__Data lines__.
============

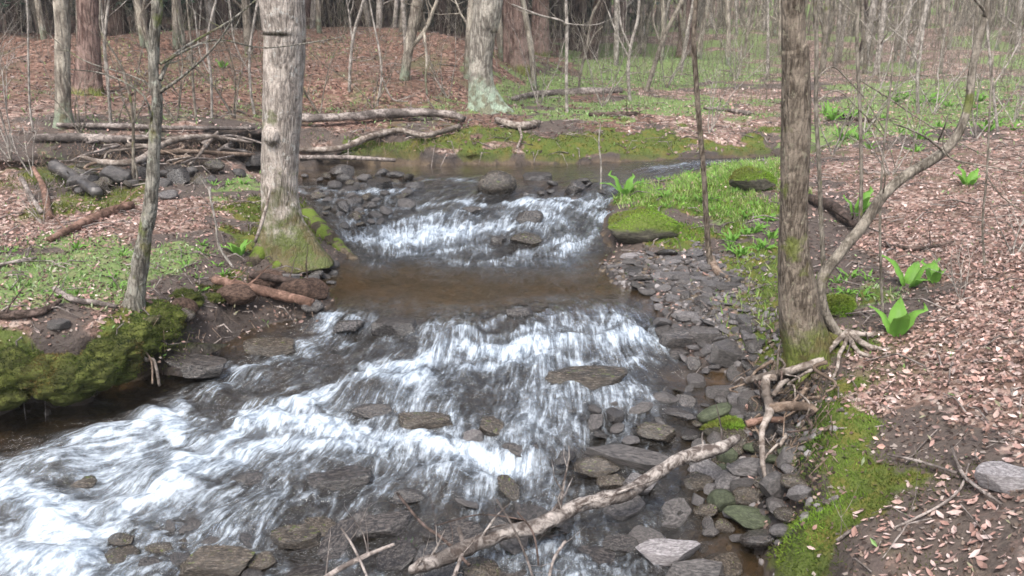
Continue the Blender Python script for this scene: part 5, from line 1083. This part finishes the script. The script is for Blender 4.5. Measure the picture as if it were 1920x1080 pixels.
LOGS = [
    ('fallen_log', 'long grey log along the far bank top left of the pale leaning trunk', [(560, 238, 16), (640, 236, 18), (740, 232, 18), (830, 228, 16), (868, 236, 14)], 'wood', .10),
    ('exposed_root', 'twisting pale root sagging down the far bank below the grey log', [(560, 292, 10), (630, 290, 12), (690, 272, 12), (745, 252, 13), (800, 262, 11), (860, 244, 12)], 'root', .06),
    ('driftwood', 'straight pale stick at the waterline behind the big pale trunk', [(562, 306, 8), (650, 309, 9), (742, 309, 7)], 'wood', .05),
    ('fallen_log', 'grey log half buried along the top of the eroded left bank', [(66, 266, 12), (130, 268, 16), (230, 272, 16), (290, 268, 10)], 'wood', .05),
    ('fallen_log', 'pale thin log behind the eroded left bank crest', [(110, 246, 9), (220, 246, 10), (330, 248, 9), (480, 250, 6)], 'wood', .05),
    ('exposed_root', 'long pale root curling along the face of the eroded left bank', [(152, 312, 8), (200, 326, 12), (260, 318, 13), (310, 292, 12), (350, 274, 12), (400, 272, 9), (470, 290, 6)], 'root', .09),
    ('exposed_root', 'dark brown root crossing the eroded bank right of the sapling', [(300, 300, 9), (360, 296, 10), (420, 300, 9), (480, 306, 6)], 'root_brown', .06),
    ('exposed_root', 'forked root hanging in the dark hollow of the eroded bank', [(410, 262, 7), (390, 285, 7), (372, 305, 6), (352, 322, 4)], 'root', .06),
    ('fallen_log', 'mossy thick log end sloping down at the left of the eroded bank', [(100, 320, 26), (140, 345, 26), (185, 372, 24)], 'shale_dark', .05),
    ('fallen_log', 'reddish brown rotten log on the left flat', [(95, 458, 10), (150, 432, 18), (200, 408, 18), (250, 392, 12)], 'wood_red', .03),
    ('broken_stick', 'pale broken stick standing in the litter at the far left', [(48, 360, 9, .1), (62, 382, 9, .05), (76, 402, 8, .02)], 'wood', .04),
    ('broken_stub', 'reddish splintered stub beside the pale broken stick', [(66, 340, 8, .12), (82, 372, 14, .06), (92, 410, 18, .0)], 'wood_red', .04),
    ('stick', 'grey stick at the left edge above the green herbs', [(-20, 505, 8), (30, 498, 8), (70, 488, 6)], 'wood', .02),
    ('stick', 'pale bent stick on the left bank above the moss', [(105, 552, 10), (140, 572, 11), (180, 580, 11), (222, 586, 8)], 'wood', .03),
    ('fallen_log', 'dark low log at the left edge above the moss', [(-20, 602, 14), (30, 600, 16), (80, 594, 12), (115, 572, 8)], 'wood_dark', .03),
    ('fallen_log', 'reddish wet log sloping into the water below the big pale trunk', [(400, 540, 16, .05), (450, 556, 20, .07), (520, 574, 20, .08), (590, 590, 15, .08)], 'wood_red', .07),
    ('fallen_log', 'dark shorter log tucked above the reddish wet log', [(470, 532, 14, .06), (530, 545, 17, .08), (600, 556, 16, .08)], 'wood_dark', .08),
    ('fallen_log', 'split tan log on the ground right of the pale leaning trunk', [(960, 190, 9), (1020, 182, 12), (1090, 177, 13), (1168, 172, 12)], 'wood', .04),
    ('fallen_log', 'short dark log on the far bank below the tan log', [(1105, 218, 7), (1150, 220, 9), (1195, 218, 8)], 'wood_dark', .03),
    ('fallen_log', 'thin grey log in the litter left of the brown trunk', [(1320, 208, 6), (1370, 213, 8), (1400, 218, 10)], 'wood', .03),
    ('fallen_log', 'dark mossy fallen log running right behind the brown trunk', [(1518, 384, 16), (1560, 402, 20), (1590, 425, 20), (1615, 440, 14)], 'wood_dark', .05),
    ('fallen_log', 'small dark log among the green clumps at the upper right', [(1570, 222, 6), (1600, 228, 9), (1640, 232, 8)], 'wood_dark', .03),
    ('stick', 'stick lying in the leaves above the nearest green plants', [(1650, 462, 6), (1720, 470, 8), (1790, 460, 4)], 'wood_dark', .02),
    ('stick', 'forked pale stick on the bare soil at the lower right', [(1780, 862, 5, .05), (1800, 905, 6, .04), (1830, 930, 6, .03), (1878, 955, 5, .02)], 'wood', .03),
    ('stick', 'long thin grey stick reaching left over the bare soil', [(1660, 865, 4, .03), (1720, 880, 5, .04), (1790, 905, 5, .04)], 'wood', .03),
    ('stick', 'short white stick above the mossy slope at the bottom right', [(1572, 1020, 6), (1590, 1005, 7), (1610, 995, 5)], 'wood', .02),
    ('stick', 'thin twig crossing the mossy slope at the bottom right', [(1680, 1000, 4), (1760, 960, 5), (1800, 925, 4), (1815, 880, 4)], 'wood', .02),
    ('exposed_root', 'thick pale root bulging out below the brown trunk', [(1400, 738, 14, .08), (1450, 736, 18, .10), (1500, 716, 16, .08), (1540, 690, 14, .05)], 'root', .07),
    ('exposed_root', 'knotted hanging root coming down in front of the right bank stones', [(1450, 752, 14, .14), (1432, 765, 16, .16), (1436, 790, 18, .15), (1440, 820, 18, .14), (1424, 850, 13, .14), (1424, 890, 11, .12), (1430, 925, 9, .10), (1442, 948, 5, .06)], 'root', .13),
    ('exposed_root', 'red brown root running from the knot into the bank', [(1440, 812, 18, .14), (1475, 804, 20, .12), (1515, 790, 20, .08), (1530, 782, 12, .02)], 'root_brown', .1),
    ('exposed_root', 'short side root curling up from the knot', [(1442, 796, 10, .16), (1460, 780, 10, .18), (1470, 765, 7, .16)], 'root', .15),
    ('exposed_root', 'thin fine root hanging below the brown trunk', [(1460, 668, 4, .1), (1456, 700, 4, .14), (1452, 740, 4, .18), (1450, 760, 3, .18)], 'root', .1),
    ('exposed_root', 'dark root stub pointing left over the shallows', [(1395, 835, 16, .12), (1430, 828, 14, .12), (1465, 822, 10, .1)], 'wood_red', .1),
    ('exposed_root', 'twisted roots dangling at the mouth of the left undercut', [(258, 655, 7, .0), (275, 690, 8, .05), (290, 715, 8, .06), (300, 735, 5, .04)], 'root', .06),
    ('exposed_root', 'thin root beside the twisted ones at the left undercut', [(262, 660, 4, .03), (285, 700, 4, .07), (286, 745, 3, .06)], 'root_brown', .06),
    ('exposed_root', 'knobbly pale root knot below the pale leaning trunk', [(930, 235, 12), (975, 245, 16), (1010, 238, 12)], 'root', .05),
    ('exposed_root', 'short root dropping down the far bank under the root knot', [(970, 245, 6), (975, 268, 6), (972, 288, 5)], 'root', .06),
]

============

__Work to be completed__. Reproduce the full listing faithfully, but do not carry over any pictures.

__Response to the exercise__.
Continue the Blender Python script for this scene: part 5, from line 1083. This part finishes the script. The script is for Blender 4.5. Measure the picture as if it were 1920x1080 pixels.
LOGS = [
    ('fallen_log', 'long grey log along the far bank top left of the pale leaning trunk', [(560, 238, 16), (640, 236, 18), (740, 232, 18), (830, 228, 16), (868, 236, 14)], 'wood', .10),
    ('exposed_root', 'twisting pale root sagging down the far bank below the grey log', [(560, 292, 10), (630, 290, 12), (690, 272, 12), (745, 252, 13), (800, 262, 11), (860, 244, 12)], 'root', .06),
    ('driftwood', 'straight pale stick at the waterline behind the big pale trunk', [(562, 306, 8), (650, 309, 9), (742, 309, 7)], 'wood', .05),
    ('fallen_log', 'grey log half buried along the top of the eroded left bank', [(66, 266, 12), (130, 268, 16), (230, 272, 16), (290, 268, 10)], 'wood', .05),
    ('fallen_log', 'pale thin log behind the eroded left bank crest', [(110, 246, 9), (220, 246, 10), (330, 248, 9), (480, 250, 6)], 'wood', .05),
    ('exposed_root', 'long pale root curling along the face of the eroded left bank', [(152, 312, 8), (200, 326, 12), (260, 318, 13), (310, 292, 12), (350, 274, 12), (400, 272, 9), (470, 290, 6)], 'root', .09),
    ('exposed_root', 'dark brown root crossing the eroded bank right of the sapling', [(300, 300, 9), (360, 296, 10), (420, 300, 9), (480, 306, 6)], 'root_brown', .06),
    ('exposed_root', 'forked root hanging in the dark hollow of the eroded bank', [(410, 262, 7), (390, 285, 7), (372, 305, 6), (352, 322, 4)], 'root', .06),
    ('fallen_log', 'mossy thick log end sloping down at the left of the eroded bank', [(100, 320, 26), (140, 345, 26), (185, 372, 24)], 'shale_dark', .05),
    ('fallen_log', 'reddish brown rotten log on the left flat', [(95, 458, 10), (150, 432, 18), (200, 408, 18), (250, 392, 12)], 'wood_red', .03),
    ('broken_stick', 'pale broken stick standing in the litter at the far left', [(48, 360, 9, .1), (62, 382, 9, .05), (76, 402, 8, .02)], 'wood', .04),
    ('broken_stub', 'reddish splintered stub beside the pale broken stick', [(66, 340, 8, .12), (82, 372, 14, .06), (92, 410, 18, .0)], 'wood_red', .04),
    ('stick', 'grey stick at the left edge above the green herbs', [(-20, 505, 8), (30, 498, 8), (70, 488, 6)], 'wood', .02),
    ('stick', 'pale bent stick on the left bank above the moss', [(105, 552, 10), (140, 572, 11), (180, 580, 11), (222, 586, 8)], 'wood', .03),
    ('fallen_log', 'dark low log at the left edge above the moss', [(-20, 602, 14), (30, 600, 16), (80, 594, 12), (115, 572, 8)], 'wood_dark', .03),
    ('fallen_log', 'reddish wet log sloping into the water below the big pale trunk', [(400, 540, 16, .05), (450, 556, 20, .07), (520, 574, 20, .08), (590, 590, 15, .08)], 'wood_red', .07),
    ('fallen_log', 'dark shorter log tucked above the reddish wet log', [(470, 532, 14, .06), (530, 545, 17, .08), (600, 556, 16, .08)], 'wood_dark', .08),
    ('fallen_log', 'split tan log on the ground right of the pale leaning trunk', [(960, 190, 9), (1020, 182, 12), (1090, 177, 13), (1168, 172, 12)], 'wood', .04),
    ('fallen_log', 'short dark log on the far bank below the tan log', [(1105, 218, 7), (1150, 220, 9), (1195, 218, 8)], 'wood_dark', .03),
    ('fallen_log', 'thin grey log in the litter left of the brown trunk', [(1320, 208, 6), (1370, 213, 8), (1400, 218, 10)], 'wood', .03),
    ('fallen_log', 'dark mossy fallen log running right behind the brown trunk', [(1518, 384, 16), (1560, 402, 20), (1590, 425, 20), (1615, 440, 14)], 'wood_dark', .05),
    ('fallen_log', 'small dark log among the green clumps at the upper right', [(1570, 222, 6), (1600, 228, 9), (1640, 232, 8)], 'wood_dark', .03),
    ('stick', 'stick lying in the leaves above the nearest green plants', [(1650, 462, 6), (1720, 470, 8), (1790, 460, 4)], 'wood_dark', .02),
    ('stick', 'forked pale stick on the bare soil at the lower right', [(1780, 862, 5, .05), (1800, 905, 6, .04), (1830, 930, 6, .03), (1878, 955, 5, .02)], 'wood', .03),
    ('stick', 'long thin grey stick reaching left over the bare soil', [(1660, 865, 4, .03), (1720, 880, 5, .04), (1790, 905, 5, .04)], 'wood', .03),
    ('stick', 'short white stick above the mossy slope at the bottom right', [(1572, 1020, 6), (1590, 1005, 7), (1610, 995, 5)], 'wood', .02),
    ('stick', 'thin twig crossing the mossy slope at the bottom right', [(1680, 1000, 4), (1760, 960, 5), (1800, 925, 4), (1815, 880, 4)], 'wood', .02),
    ('exposed_root', 'thick pale root bulging out below the brown trunk', [(1400, 738, 14, .08), (1450, 736, 18, .10), (1500, 716, 16, .08), (1540, 690, 14, .05)], 'root', .07),
    ('exposed_root', 'knotted hanging root coming down in front of the right bank stones', [(1450, 752, 14, .14), (1432, 765, 16, .16), (1436, 790, 18, .15), (1440, 820, 18, .14), (1424, 850, 13, .14), (1424, 890, 11, .12), (1430, 925, 9, .10), (1442, 948, 5, .06)], 'root', .13),
    ('exposed_root', 'red brown root running from the knot into the bank', [(1440, 812, 18, .14), (1475, 804, 20, .12), (1515, 790, 20, .08), (1530, 782, 12, .02)], 'root_brown', .1),
    ('exposed_root', 'short side root curling up from the knot', [(1442, 796, 10, .16), (1460, 780, 10, .18), (1470, 765, 7, .16)], 'root', .15),
    ('exposed_root', 'thin fine root hanging below the brown trunk', [(1460, 668, 4, .1), (1456, 700, 4, .14), (1452, 740, 4, .18), (1450, 760, 3, .18)], 'root', .1),
    ('exposed_root', 'dark root stub pointing left over the shallows', [(1395, 835, 16, .12), (1430, 828, 14, .12), (1465, 822, 10, .1)], 'wood_red', .1),
    ('exposed_root', 'twisted roots dangling at the mouth of the left undercut', [(258, 655, 7, .0), (275, 690, 8, .05), (290, 715, 8, .06), (300, 735, 5, .04)], 'root', .06),
    ('exposed_root', 'thin root beside the twisted ones at the left undercut', [(262, 660, 4, .03), (285, 700, 4, .07), (286, 745, 3, .06)], 'root_brown', .06),
    ('exposed_root', 'knobbly pale root knot below the pale leaning trunk', [(930, 235, 12), (975, 245, 16), (1010, 238, 12)], 'root', .05),
    ('exposed_root', 'short root dropping down the far bank under the root knot', [(970, 245, 6), (975, 268, 6), (972, 288, 5)], 'root', .06),
]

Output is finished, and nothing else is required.